Daily Archives: March 27, 2014

Adding Navigation to Your Website

The navigation available to you depends upon your chosen theme.  Most themes have primary navigation towards the top of the page or else in a sidebar.  Secondary navigation may be in drop-down menus, in a second menu that appears below the first when you select a page in the primary menu or elsewhere on the page, usually in a sidebar.  Once you’ve chosen your theme you don’t have to use all the available menus but it’s sometimes difficult to add more navigation options.

Some themes provide additional navigation, eg they showcase (usually 3) key pages on the home page.  If you have a few major issues, products or services, this may help visitors navigate the site.

Last time, I mentioned the type of wireframe that can show relationships between pages on your site, your designer uses it to plan your navigation.  You need to decide which pages are in primary and which in secondary navigation.

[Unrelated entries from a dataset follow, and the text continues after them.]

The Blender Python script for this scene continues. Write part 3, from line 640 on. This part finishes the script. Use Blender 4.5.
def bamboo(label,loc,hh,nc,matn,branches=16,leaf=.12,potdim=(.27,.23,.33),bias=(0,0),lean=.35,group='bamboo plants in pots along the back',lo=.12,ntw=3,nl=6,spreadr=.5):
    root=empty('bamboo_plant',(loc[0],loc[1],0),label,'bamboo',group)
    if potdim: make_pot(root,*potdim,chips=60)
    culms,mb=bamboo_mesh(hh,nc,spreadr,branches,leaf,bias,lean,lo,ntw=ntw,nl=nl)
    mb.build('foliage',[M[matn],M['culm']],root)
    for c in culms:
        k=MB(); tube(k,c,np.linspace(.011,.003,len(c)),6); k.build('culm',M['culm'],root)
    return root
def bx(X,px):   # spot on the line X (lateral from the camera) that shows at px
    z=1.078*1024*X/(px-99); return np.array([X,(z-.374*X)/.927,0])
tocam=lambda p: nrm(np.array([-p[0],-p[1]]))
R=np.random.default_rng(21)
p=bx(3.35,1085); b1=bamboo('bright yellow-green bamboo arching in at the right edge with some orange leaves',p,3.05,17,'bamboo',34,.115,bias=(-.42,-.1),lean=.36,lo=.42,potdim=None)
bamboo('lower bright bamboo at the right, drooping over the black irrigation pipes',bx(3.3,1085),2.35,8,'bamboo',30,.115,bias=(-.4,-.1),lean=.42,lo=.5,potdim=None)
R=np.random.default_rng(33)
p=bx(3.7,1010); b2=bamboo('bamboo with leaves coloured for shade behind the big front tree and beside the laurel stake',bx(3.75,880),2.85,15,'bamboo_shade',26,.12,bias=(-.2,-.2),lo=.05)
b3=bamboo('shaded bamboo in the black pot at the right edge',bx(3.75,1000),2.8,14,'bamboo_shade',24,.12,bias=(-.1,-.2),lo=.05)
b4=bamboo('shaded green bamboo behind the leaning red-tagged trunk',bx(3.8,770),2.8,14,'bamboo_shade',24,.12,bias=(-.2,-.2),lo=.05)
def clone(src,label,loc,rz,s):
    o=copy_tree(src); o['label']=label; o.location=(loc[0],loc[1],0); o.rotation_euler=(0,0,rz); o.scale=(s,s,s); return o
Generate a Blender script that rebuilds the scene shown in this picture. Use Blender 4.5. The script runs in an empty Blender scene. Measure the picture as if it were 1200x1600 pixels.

As your site grows, you can add to navigation, although if the site becomes very large you may have to re-think your site structure.  A designer or consultant will be able to help you do this.

Setting Up a Menu

If you click in “Appearance” in wp-admin and then on menus, you can see how to build and edit menus.  You can

  • create new menus
  • add and remove items from them and add or remove secondary or even tertiary items (you can go beyond this but really?)
  • assign menus to the various locations available in your theme.

Make sure the words in the tabs are clear both in terms of meaning and appearance.  Contrast should be good in the following modes.

  • Unvisited – the pages you are not on should all be in the same font, colour, etc and be easy to read.
  • Hover – the word should intensify in some way when the user hovers over it.  A good way is to reverse text and background, so black text on white background becomes white text on black background
  • Active – this was important when machines were slower but these days is rarely noticeable; a colour change appears when you click the link and before the new page comes up.
  • Visited – behaves in different ways.  Sometimes this colour change applies when you’re on the page, so that you can look at the navigation and tell where you are.  For links in the text, the colour change can persist so you can see which links you’ve visited.

You need to check all this out with your designer / consultant.  What additional aids to navigation do you like to see on a site?